If the church raises enough money, it may set up a small scholarship program for poor children who attend the schools, said David Otto, a retired Navy engineer and head of the church board of trustees.

“I’ve always been an active Episcopalian, but after years at sea, this is my chance to give back to my church,” Otto said.

St. Luke’s shared its bazaar with others advocating for social change.

Madeline Settle of the Idaho Women’s Network, a progressive group that focuses on women and children, displayed a table of colorful enameled pins for sale.

Settle is a member of WomenSpeak of North Idaho, a program started in 1999 that highlights the lack of affordable child care and health insurance for many Idaho families; domestic violence; state budget problems and the impact of poverty on children.

Beverly Bouscher and her daughter Hannah, from the Sprague Community Church in Sprague, Wash., sold bags woven by orphaned children from the hills of northern Thailand.
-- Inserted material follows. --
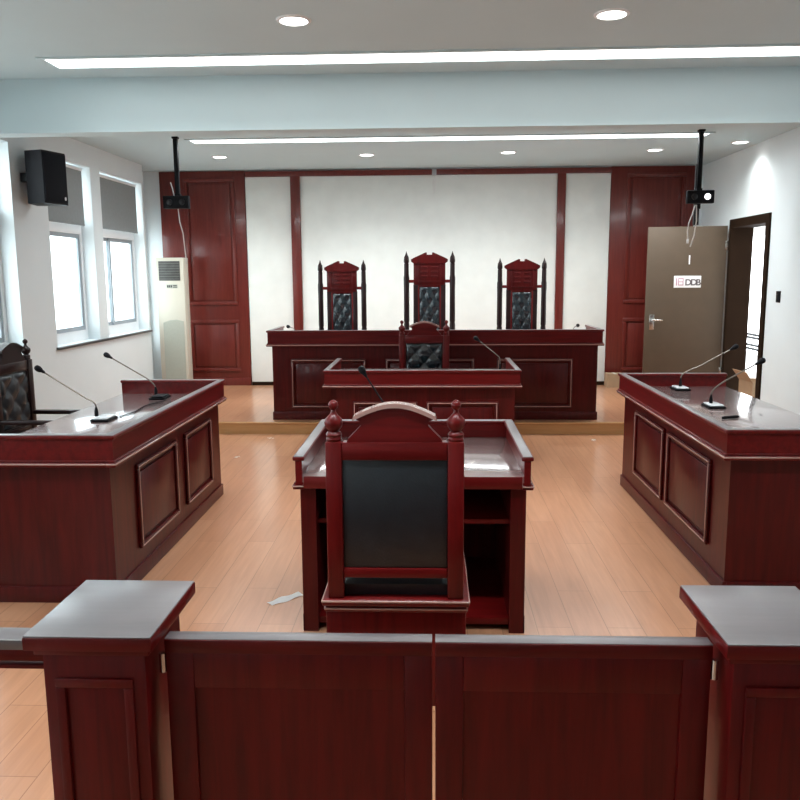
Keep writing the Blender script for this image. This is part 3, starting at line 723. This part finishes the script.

Proceeds from the sale of the $10 and $15 bags will go to help support the orphanages where the children live.

Pastor Dan Hayek of the Sprague Community Church has traveled repeatedly to the hill country to help rescue Thai children from slavery, including work in the sex trade, Bouscher said.

A pamphlet she handed out described the scope of the problem: There are approximately 1 million children involved in the sex industry in southeast Asia, some younger than 10 years old, according to the Salvation Army.

The pamphlet included a Psalm that describes the rescue mission:

“Defend the poor and fatherless; do justice to the afflicted and needy … free them from the hand of the wicked.”